Adepte de la mise en scène, Edouard Levé, sans aucun doute l’un des jeunes créateurs les plus brillants de la création française actuelle, perfectionniste pince-sans-rire, aime affirmer qu’ « il n’y a pas d’humour dans ses photos, comme dans ces livres ». Je ne l’ai jamais cru.
Une telle affirmation est selon moi justement l’un des traits caractéristiques de son ironie et de son sens de la dérision (et de l’autodérision), déroutants, singuliers, mais jamais méchants… Démonter ou détourner, déconstruire, pour ensuite réassembler au gré de sa fantaisie sans bornes les codes iconographiques : tel est le point commun de toutes ses séries.
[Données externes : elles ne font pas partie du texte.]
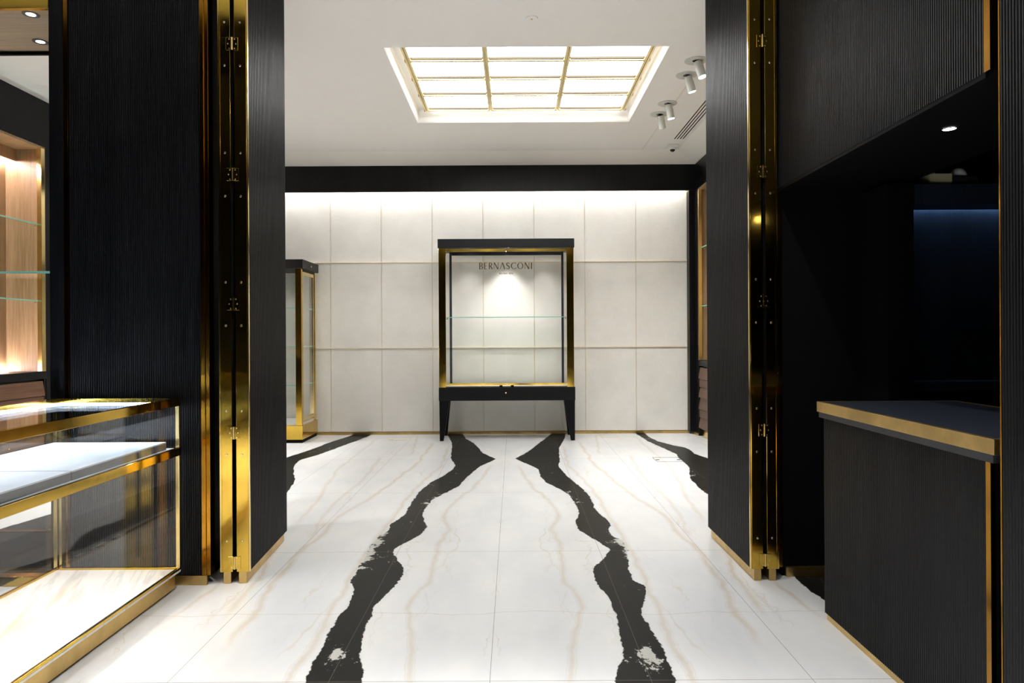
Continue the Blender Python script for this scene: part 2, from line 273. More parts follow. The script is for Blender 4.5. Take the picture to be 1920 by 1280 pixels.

Après, pour ne citer que celles-ci, « Les Rêves reconstitués » et les Fausses photos d’actualité des « Reconstitutions », l’artiste prend un évident plaisir à recourir désormais à ce noir et blanc jugé à tort par certains « ringard », « démodé », qui ferme les portes de nombreuses galeries ou institutions depuis quelques années à ceux qui lui sont restés fidèles…
Et le résultat est formellement des plus séduisants : déclinaisons de gris subtiles, une lumière douce qui éclaire chacun des personnages figés comme des personnages de cire, intimiste presque. Les étoffes des vêtements, le cuir des chaussures, les carnations sont sensuellement restitués – on est loin du clair-obscur « tranchant » des toiles caravagesques… Fictions : à nous d’imaginer ce que l’on veut au gré de notre fantaisie aussi, tant ces scènes étranges et hiératiques ouvrent sur une polysémie sans limites. Les gestes suspendus semblent parfois faire sens, parfois pas du tout, ou plutôt, et si l’on y regarde de plus près, peut-être inviter dans un second temps à une infinité de significations…
Notons la grande qualité d’impression de cet ouvrage paru chez P.O.L. qui édite aussi les écrits d’Edouard Levé.